Leah McGuirk came forward in 2018, after she said her drink was drugged at an Uptown bar.

She discovered in North Carolina, there’s no clear law against drugging someone’s drink.

“It should be common sense that it would be a felony to drug someone without their consent,” she told WBTV Wednesday.

This creates one of the loopholes when it comes to sexual assault laws that McGuirk discovered in the last year. She now wants to close them, and has a team of non-partisan state lawmakers in Raleigh alongside her.

“Right now, we have a statute that makes drugging or adding some sort of foreign substance to someone’s food illegal,” Rep. Chaz Beasley said Wednesday. “And this expands that to make sure that drinks are also included.”

“This” is the newly introduced House Bill 393.

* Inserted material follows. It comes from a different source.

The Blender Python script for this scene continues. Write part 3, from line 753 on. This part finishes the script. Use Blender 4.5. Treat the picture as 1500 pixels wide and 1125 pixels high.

In addition to drink tampering, it also holds sexual assailants accountable for taking advantage of people already impaired.

“I feel like it’s helping a larger dialog in our state and hopefully in our nation as well,” McGuirk said.

The bill also protects children, more clearly defining what a “caretaker” is, to include someone who is dating a child’s parent. That way, if that person abuses the child, the state could step in.

Lawmakers also want to change phrasing within these sexual assault laws, altering “forcible” rape and “forcible” assault to “rape” and “assault.”

They say this could make language used in the justice system more consistent with today’s world.